En passant aux années 50 qui culminent bien sûr avec Kind of Blue, on peut regretter le manque de documentation sur cette première traversée du désert, avec des retours vers Saint Louis pour désintoxication, jusqu'à la formation du premier quintet particulièrement illustrée par un saxo ténor utilisé par John Coltrane et prêté pour l'exposition par son fils Ravi Coltrane. De nombreux documents (contrats, partitions de la collaboration avec Gil Evans largement documentée) complètent cette période avec un grand panneau consacré au matraquage et à l'arrestation de Miles Davis devant le Birdland, une semaine après la sortie de Kind of Blue. Si Miles a passé peu de temps en prison, son absence a causé la disparition du sextet avec Cannonball Adderley et une profonde rupture s'est produite entre le trompettiste et son pays natal qui expliquent son attitude fort différente aux USA et en Europe.

Il est indispensable de s'arrêter pour regarder le DVD qui illustre le second quintet, certainement la formation qui a fait le plus pour la renommée de Miles Davis. Enregistré en 1967 en Allemagne, il marque l'apogée de l'art du trompettiste et le moment où il ne peut aller plus loin dans sa recherche et l'étape suivante, au deuxième niveau de l'exposition s'ouvre sur un tableau synoptique des différents musiciens avec lesquels Miles Davis a joué et la taille des noms donne une indication sur l'importance et sur la durée de leur collaboration. Ainsi Benny Carter l'un des premiers employeur de Miles est écrit en petits caractères (leur travail commun fut très éphémère) alors que Kenny Garrett et John Coltrane sont en gros caractères pour la durée et l'importance de leur présence dans le groupe. Après cette transition commence la période dite électrique avec une grande masse de documents certains très connus, d'autres beaucoup moins : c'est là que le spécialiste découvrira le plus de documents inconnus car la masse est tellement grande qu'il est beaucoup plus facile d'en découvrir de nouveaux. En effet, même si elles sont très connues, les peintures de Miles Davis sont rarement exposées. Sa garde robe qui prend une importance grandissante dans l'image qu'il veut donner à cette époque, devient un élément essentiel de son personnage. Car Miles dès lors se construit une légende qui culmine avec l'interview où il déclare qu'il est devenu souteneur pour se payer ses doses de drogue. Fantasme ou réalité, Miles construit avec application son image de Prince des Ténèbres. Lorsqu'en 1975 il s'arrête de jouer (pour de graves problèmes de santé), cette période est heureusement présentée par un long couloir noir où émerge un seul document : un contrat pour un concert au Japon qui n'a jamais eu lieu. Et l'exposition se clôt sur la dernière période avec les instruments de Miles : un Fender Rhodes dont il jouait en tournant le dos au public (lui a-t-on assez reproché !), et une des trompette de couleur avec son nom écrit dessus.
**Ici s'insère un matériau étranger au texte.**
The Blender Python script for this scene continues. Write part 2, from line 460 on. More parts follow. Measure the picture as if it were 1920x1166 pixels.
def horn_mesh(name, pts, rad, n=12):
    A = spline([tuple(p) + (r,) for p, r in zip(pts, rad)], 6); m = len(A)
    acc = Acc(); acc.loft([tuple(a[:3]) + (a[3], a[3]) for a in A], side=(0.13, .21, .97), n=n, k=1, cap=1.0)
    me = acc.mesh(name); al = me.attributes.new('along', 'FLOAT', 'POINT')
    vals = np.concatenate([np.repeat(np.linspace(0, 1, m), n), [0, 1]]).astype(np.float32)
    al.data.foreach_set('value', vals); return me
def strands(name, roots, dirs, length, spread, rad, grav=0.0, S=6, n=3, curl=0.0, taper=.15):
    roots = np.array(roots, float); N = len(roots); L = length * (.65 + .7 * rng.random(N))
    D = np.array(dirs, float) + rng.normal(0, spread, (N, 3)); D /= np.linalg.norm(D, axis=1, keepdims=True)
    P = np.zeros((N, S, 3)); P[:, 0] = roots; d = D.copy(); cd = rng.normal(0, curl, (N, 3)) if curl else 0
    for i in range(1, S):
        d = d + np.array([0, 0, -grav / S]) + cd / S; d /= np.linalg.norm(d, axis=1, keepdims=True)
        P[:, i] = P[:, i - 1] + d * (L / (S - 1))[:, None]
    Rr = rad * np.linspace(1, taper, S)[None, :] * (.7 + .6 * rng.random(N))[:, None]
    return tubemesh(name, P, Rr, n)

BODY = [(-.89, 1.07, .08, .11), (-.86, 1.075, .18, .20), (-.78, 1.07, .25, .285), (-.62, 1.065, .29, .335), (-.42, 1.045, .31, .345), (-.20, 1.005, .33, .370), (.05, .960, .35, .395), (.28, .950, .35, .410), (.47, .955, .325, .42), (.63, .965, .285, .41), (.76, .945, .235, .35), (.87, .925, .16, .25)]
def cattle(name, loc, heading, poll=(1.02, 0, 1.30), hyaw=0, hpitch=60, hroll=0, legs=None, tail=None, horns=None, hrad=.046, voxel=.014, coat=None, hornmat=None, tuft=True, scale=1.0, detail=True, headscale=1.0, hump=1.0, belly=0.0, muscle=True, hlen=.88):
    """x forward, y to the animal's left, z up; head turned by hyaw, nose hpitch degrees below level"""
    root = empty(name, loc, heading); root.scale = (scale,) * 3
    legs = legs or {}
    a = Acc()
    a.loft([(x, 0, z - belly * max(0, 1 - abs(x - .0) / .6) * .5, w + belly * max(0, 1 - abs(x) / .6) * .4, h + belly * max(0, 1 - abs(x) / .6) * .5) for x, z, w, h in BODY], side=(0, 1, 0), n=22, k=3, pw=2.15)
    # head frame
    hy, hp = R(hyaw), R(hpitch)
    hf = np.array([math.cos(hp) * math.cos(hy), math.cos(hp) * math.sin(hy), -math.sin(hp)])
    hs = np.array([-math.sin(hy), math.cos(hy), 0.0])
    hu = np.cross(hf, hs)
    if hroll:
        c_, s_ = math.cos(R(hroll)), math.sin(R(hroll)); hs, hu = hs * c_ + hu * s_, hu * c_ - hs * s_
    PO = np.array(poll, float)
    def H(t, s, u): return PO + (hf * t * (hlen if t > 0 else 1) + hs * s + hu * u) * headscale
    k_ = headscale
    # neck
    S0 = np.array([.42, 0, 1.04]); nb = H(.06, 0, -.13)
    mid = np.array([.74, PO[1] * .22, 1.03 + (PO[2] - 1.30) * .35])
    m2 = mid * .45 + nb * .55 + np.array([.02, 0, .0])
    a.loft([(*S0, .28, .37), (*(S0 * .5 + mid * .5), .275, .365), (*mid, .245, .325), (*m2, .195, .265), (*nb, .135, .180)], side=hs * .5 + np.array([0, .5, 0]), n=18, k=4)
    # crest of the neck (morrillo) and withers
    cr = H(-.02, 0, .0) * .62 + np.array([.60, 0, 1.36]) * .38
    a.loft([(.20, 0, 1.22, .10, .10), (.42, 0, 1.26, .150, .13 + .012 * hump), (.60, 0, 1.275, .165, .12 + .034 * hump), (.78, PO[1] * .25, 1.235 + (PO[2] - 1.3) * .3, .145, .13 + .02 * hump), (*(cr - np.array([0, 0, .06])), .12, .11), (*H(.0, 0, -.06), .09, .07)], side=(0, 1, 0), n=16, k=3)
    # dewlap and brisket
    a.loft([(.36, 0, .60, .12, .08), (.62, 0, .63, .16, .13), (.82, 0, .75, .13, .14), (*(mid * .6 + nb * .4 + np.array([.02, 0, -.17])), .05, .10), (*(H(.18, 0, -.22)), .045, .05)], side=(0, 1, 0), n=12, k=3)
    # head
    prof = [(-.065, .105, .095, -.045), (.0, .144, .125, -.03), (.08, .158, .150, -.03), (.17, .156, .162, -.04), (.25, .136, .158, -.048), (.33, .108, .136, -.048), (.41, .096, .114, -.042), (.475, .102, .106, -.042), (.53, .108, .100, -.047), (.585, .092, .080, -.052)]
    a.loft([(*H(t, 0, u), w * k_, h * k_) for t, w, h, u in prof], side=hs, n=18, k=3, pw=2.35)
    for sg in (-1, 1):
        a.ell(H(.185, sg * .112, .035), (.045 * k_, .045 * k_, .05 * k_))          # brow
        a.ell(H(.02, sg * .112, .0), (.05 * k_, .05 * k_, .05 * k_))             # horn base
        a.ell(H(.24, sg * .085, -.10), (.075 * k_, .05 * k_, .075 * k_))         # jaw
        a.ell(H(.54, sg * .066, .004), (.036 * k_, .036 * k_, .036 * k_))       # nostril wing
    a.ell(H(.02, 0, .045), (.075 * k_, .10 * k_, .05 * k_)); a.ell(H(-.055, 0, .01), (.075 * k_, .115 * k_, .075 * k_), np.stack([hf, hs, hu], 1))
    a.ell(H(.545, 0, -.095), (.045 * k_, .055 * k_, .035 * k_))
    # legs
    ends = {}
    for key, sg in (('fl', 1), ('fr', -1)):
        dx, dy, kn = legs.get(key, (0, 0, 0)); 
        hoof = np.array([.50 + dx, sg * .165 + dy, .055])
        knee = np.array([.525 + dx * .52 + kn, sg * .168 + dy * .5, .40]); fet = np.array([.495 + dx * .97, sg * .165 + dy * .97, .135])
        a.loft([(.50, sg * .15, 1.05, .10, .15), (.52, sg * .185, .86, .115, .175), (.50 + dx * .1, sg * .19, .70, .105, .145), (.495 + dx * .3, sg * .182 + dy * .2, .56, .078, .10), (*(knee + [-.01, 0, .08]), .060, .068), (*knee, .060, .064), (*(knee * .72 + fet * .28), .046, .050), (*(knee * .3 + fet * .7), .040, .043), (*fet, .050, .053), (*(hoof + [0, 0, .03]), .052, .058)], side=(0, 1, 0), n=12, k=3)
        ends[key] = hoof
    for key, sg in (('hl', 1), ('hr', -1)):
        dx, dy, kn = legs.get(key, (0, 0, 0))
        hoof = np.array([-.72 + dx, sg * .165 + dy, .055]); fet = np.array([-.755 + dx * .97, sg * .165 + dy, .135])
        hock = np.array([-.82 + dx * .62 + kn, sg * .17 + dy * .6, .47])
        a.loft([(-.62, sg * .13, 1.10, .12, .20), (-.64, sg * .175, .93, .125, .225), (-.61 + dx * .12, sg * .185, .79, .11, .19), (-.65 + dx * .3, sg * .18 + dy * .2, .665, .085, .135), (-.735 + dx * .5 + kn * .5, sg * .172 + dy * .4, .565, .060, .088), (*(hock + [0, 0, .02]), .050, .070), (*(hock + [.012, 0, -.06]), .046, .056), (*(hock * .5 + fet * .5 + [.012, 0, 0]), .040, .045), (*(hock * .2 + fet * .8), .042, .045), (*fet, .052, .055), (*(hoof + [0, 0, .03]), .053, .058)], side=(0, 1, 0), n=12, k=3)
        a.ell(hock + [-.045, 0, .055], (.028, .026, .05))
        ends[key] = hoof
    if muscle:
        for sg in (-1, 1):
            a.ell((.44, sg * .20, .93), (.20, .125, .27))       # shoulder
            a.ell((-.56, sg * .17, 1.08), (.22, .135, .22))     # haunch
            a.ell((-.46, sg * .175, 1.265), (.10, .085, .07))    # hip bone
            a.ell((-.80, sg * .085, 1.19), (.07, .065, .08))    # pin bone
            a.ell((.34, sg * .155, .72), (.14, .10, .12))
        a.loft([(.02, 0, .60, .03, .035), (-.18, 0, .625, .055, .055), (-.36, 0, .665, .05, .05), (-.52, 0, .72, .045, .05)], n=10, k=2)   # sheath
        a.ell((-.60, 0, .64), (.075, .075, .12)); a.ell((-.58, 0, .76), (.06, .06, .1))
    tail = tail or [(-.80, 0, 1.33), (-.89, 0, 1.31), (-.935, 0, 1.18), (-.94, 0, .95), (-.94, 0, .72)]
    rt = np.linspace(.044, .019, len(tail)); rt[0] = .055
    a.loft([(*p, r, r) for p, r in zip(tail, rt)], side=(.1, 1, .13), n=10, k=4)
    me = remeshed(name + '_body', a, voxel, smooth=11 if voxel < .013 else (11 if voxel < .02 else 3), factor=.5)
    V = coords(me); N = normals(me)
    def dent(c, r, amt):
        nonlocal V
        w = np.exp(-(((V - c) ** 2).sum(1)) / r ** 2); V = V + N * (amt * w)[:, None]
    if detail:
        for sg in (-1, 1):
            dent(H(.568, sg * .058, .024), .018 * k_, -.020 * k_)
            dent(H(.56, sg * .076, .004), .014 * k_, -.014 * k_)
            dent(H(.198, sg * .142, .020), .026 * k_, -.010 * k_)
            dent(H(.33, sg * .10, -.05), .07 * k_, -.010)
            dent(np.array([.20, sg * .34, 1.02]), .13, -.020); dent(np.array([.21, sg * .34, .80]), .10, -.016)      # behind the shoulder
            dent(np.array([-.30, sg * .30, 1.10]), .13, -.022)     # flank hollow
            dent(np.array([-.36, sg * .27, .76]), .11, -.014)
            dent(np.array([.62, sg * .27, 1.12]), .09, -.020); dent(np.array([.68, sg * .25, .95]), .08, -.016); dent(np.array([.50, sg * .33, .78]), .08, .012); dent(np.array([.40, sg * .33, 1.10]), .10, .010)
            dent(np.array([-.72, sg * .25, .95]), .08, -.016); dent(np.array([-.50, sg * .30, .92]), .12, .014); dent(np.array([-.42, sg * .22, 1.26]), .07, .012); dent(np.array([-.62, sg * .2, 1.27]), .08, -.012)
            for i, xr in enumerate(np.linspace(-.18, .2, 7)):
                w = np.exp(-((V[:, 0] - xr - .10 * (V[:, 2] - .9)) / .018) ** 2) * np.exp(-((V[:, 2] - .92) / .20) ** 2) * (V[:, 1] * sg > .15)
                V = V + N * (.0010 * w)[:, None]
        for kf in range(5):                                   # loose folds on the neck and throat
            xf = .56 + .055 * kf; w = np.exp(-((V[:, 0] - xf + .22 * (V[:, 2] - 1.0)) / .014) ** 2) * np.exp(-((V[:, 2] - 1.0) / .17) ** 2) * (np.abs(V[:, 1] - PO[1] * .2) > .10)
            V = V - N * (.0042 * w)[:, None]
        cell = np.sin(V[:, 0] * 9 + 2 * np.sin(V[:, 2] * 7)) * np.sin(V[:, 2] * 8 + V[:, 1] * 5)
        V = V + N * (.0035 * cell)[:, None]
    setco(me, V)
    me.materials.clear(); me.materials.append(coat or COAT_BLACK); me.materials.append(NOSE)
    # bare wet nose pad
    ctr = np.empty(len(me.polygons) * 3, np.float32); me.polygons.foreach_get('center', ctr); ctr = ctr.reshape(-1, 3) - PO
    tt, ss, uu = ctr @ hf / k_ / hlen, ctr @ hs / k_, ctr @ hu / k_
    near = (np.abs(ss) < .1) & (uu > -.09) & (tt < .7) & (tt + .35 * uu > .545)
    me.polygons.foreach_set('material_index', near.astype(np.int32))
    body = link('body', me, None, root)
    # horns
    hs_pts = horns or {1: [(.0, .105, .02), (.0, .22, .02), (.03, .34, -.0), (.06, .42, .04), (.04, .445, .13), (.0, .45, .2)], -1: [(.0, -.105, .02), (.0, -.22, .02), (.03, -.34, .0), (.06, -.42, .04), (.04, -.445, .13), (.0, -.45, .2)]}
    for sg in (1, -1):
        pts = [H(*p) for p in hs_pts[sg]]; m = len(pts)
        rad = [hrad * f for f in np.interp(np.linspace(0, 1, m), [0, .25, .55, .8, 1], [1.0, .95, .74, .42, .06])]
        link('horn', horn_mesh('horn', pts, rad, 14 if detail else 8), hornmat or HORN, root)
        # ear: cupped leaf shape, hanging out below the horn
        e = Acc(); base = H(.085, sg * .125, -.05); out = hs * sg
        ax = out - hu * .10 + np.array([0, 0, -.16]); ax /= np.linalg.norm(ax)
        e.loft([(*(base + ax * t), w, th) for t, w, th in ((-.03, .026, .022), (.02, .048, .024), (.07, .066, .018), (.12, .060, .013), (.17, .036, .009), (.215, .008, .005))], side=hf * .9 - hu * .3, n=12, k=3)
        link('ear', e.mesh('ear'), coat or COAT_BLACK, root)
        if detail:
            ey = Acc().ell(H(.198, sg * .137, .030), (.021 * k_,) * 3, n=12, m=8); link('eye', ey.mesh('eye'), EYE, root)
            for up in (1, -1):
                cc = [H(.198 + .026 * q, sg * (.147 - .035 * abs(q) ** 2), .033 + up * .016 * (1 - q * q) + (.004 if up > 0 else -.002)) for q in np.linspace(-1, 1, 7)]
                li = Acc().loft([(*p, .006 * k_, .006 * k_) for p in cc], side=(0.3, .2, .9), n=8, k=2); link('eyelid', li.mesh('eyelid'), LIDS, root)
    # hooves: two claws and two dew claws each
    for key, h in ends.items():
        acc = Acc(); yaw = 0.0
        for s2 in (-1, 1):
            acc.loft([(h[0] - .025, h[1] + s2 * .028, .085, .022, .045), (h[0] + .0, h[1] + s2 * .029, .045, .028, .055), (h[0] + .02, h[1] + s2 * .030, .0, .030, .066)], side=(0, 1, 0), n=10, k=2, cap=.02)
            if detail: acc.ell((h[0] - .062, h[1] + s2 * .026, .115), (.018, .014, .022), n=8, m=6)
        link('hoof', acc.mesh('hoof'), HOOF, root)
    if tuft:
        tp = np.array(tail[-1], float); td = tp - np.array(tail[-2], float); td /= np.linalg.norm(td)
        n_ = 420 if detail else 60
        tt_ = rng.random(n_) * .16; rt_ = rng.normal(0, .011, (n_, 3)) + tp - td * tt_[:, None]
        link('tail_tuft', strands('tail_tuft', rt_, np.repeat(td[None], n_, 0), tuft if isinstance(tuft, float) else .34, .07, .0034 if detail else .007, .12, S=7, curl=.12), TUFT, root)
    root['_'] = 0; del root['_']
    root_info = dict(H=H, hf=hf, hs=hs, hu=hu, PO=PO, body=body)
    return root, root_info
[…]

A la sortie de l'exposition on connait certes un peu mieux le trompettiste qui a le plus modelé son siècle, mais de même que le Rosebud de Kane reste inexpliqué, le Citizen Miles garde tout son mystère. Les réponses se trouvent naturellement dans sa musique, des tout premiers enregistrements avec Charlie Parker, jusqu'au dernier concert de Nice en 1991 qui est à ce jour le seul officiellement publié (dans le coffret de ses enregistrement à Montreux. Il existe un enregistrement privé du dernier concert connu à l'Hollywood Bowl le 25 août 1991). Il semble que les visiteurs l'aient compris : les ventes de disques de Miles Davis ont augmenté chez les disquaires spécialisés.